▸ PROBLEM DESCRIPTION:
The material below contains a line with "finishes the script." and a line with "0, 2.15).build('end_jamb', M['header']))". Copy exactly those two lines and all lines between them.

▸ DATASET ROWS:
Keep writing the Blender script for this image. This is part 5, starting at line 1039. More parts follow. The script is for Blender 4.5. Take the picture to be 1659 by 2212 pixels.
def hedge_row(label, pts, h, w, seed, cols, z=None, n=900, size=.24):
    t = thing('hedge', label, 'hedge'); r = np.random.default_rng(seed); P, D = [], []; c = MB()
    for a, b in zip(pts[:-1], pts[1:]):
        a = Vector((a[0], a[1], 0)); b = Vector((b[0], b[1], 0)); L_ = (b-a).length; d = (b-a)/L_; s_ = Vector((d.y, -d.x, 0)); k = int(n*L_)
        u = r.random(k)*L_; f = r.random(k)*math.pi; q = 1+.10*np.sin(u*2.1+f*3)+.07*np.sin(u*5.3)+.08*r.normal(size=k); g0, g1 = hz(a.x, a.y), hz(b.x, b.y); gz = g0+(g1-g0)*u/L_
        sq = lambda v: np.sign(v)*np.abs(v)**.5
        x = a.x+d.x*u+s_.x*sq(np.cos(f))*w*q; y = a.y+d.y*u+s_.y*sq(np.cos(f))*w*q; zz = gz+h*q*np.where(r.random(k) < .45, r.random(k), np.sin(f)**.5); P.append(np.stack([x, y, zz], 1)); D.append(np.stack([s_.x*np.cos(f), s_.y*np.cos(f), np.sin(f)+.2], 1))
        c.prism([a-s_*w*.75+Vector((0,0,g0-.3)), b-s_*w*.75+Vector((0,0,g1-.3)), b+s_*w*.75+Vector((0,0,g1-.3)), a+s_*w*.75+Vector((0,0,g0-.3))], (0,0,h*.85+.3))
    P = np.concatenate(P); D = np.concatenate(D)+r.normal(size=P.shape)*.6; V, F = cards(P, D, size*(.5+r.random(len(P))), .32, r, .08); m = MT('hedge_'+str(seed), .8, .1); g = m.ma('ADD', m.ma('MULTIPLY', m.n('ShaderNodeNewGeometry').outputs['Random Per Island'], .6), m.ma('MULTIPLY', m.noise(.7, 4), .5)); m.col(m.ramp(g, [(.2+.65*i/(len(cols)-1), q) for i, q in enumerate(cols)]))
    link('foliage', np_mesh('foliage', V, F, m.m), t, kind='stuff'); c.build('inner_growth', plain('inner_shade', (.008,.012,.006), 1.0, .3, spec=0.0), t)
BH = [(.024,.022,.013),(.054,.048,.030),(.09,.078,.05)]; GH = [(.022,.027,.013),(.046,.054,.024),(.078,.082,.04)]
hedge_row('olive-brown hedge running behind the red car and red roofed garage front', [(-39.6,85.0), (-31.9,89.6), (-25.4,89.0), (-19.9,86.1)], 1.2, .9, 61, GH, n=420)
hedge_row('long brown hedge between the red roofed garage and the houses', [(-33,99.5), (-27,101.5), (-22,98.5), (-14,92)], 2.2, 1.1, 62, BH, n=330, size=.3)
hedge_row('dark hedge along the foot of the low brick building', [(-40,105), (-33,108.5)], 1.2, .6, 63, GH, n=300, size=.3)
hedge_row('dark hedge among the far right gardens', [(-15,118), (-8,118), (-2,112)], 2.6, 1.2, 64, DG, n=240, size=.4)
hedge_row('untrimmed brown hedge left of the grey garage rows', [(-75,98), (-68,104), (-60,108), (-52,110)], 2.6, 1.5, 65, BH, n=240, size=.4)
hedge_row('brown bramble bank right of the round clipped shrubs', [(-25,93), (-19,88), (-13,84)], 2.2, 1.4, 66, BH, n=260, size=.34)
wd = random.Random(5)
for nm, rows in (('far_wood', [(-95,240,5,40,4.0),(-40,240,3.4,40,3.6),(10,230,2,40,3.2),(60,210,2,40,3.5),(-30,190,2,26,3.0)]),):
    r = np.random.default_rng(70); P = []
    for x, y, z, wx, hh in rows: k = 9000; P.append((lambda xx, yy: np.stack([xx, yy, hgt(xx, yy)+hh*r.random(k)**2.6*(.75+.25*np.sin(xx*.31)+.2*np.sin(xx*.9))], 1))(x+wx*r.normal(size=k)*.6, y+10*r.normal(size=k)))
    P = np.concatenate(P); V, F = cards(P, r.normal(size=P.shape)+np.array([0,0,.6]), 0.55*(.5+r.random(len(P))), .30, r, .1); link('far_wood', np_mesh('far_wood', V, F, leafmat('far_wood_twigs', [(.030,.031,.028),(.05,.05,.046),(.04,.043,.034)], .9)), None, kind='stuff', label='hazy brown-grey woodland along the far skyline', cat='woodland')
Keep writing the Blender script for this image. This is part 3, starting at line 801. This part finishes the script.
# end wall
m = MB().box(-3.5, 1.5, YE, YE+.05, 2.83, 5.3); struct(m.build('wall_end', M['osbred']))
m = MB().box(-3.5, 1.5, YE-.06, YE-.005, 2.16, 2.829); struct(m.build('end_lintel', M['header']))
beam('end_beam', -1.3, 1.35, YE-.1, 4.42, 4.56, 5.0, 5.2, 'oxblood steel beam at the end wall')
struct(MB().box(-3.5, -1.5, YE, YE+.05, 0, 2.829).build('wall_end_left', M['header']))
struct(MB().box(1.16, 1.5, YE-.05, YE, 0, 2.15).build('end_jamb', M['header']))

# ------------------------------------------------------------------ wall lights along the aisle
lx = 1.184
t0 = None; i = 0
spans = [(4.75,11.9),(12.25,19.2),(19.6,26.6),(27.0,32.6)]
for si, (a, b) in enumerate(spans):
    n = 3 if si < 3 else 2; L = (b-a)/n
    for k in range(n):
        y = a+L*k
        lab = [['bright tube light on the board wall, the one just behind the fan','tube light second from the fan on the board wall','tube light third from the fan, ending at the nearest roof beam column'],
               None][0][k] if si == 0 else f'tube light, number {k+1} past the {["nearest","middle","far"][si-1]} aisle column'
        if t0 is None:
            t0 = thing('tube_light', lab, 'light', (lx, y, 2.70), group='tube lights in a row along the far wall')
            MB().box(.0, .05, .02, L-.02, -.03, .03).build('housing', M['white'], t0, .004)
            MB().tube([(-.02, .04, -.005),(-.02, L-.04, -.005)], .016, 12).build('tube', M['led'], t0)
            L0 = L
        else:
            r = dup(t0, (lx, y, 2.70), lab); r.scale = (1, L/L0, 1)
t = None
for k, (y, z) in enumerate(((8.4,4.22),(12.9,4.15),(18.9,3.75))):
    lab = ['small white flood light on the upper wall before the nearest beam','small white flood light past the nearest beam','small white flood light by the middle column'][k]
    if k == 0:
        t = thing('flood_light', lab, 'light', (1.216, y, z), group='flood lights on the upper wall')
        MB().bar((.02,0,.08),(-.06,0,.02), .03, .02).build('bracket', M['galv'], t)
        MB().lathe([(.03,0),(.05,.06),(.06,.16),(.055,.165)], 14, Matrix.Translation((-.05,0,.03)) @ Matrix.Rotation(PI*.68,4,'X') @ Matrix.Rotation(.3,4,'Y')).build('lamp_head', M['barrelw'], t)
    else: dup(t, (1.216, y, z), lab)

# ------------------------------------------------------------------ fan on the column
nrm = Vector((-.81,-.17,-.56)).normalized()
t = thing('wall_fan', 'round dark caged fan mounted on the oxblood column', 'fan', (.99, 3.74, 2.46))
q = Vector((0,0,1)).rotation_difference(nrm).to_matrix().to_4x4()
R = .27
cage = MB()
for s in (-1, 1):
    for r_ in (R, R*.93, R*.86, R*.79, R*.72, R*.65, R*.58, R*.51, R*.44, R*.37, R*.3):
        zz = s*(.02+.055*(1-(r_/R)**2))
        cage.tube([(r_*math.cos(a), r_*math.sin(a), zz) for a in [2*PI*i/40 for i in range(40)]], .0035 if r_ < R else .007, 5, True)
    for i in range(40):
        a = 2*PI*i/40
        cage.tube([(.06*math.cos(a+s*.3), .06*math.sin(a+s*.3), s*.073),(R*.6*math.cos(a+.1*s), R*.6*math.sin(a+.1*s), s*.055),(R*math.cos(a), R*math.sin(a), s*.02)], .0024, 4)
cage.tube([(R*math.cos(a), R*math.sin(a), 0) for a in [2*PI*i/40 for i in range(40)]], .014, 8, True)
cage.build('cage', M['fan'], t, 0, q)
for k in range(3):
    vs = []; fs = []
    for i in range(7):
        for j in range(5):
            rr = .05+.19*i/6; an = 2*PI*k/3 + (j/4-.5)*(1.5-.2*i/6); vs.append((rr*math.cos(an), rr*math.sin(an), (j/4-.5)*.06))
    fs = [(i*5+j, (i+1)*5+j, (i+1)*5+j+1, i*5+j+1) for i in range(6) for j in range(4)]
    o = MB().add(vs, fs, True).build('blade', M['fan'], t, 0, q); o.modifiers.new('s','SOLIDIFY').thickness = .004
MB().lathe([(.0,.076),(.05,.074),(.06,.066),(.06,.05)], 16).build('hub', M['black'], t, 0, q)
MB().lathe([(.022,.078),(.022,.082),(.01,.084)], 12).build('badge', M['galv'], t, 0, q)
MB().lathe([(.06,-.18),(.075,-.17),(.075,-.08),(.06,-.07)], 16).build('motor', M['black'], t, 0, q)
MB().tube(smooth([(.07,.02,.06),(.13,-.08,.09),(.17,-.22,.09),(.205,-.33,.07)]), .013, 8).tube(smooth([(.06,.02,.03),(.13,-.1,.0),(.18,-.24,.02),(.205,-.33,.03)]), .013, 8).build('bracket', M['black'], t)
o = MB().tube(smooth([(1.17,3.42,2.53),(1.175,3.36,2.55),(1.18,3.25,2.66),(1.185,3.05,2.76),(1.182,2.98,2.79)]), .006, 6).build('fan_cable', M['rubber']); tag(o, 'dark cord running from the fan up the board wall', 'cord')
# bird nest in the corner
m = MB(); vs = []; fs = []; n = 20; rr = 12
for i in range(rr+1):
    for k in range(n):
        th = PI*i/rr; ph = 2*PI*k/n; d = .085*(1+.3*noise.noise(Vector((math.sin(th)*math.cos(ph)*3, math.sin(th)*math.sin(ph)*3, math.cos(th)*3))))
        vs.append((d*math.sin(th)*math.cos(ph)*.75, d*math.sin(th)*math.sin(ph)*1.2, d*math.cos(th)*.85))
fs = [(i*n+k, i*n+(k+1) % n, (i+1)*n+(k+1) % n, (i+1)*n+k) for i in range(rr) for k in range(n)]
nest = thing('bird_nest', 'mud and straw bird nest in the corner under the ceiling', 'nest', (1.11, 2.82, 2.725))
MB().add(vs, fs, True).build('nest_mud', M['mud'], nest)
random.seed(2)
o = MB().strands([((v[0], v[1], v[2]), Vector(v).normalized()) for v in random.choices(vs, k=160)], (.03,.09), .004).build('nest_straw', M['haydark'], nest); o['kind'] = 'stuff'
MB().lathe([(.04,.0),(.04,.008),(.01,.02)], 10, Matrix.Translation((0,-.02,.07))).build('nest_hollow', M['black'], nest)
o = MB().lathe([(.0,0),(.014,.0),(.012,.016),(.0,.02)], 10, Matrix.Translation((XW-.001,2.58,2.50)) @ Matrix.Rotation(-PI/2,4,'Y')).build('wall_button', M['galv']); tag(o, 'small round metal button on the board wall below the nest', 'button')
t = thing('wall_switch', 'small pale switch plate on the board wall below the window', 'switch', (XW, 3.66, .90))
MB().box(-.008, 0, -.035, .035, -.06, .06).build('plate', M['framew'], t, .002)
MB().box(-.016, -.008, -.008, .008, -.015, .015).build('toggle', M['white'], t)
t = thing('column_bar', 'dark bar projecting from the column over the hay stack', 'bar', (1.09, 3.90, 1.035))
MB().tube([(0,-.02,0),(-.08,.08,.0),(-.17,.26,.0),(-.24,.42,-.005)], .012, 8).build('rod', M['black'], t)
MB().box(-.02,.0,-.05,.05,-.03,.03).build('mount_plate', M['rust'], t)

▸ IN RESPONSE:
Keep writing the Blender script for this image. This is part 3, starting at line 801. This part finishes the script.
# end wall
m = MB().box(-3.5, 1.5, YE, YE+.05, 2.83, 5.3); struct(m.build('wall_end', M['osbred']))
m = MB().box(-3.5, 1.5, YE-.06, YE-.005, 2.16, 2.829); struct(m.build('end_lintel', M['header']))
beam('end_beam', -1.3, 1.35, YE-.1, 4.42, 4.56, 5.0, 5.2, 'oxblood steel beam at the end wall')
struct(MB().box(-3.5, -1.5, YE, YE+.05, 0, 2.829).build('wall_end_left', M['header']))
struct(MB().box(1.16, 1.5, YE-.05, YE, 0, 2.15).build('end_jamb', M['header']))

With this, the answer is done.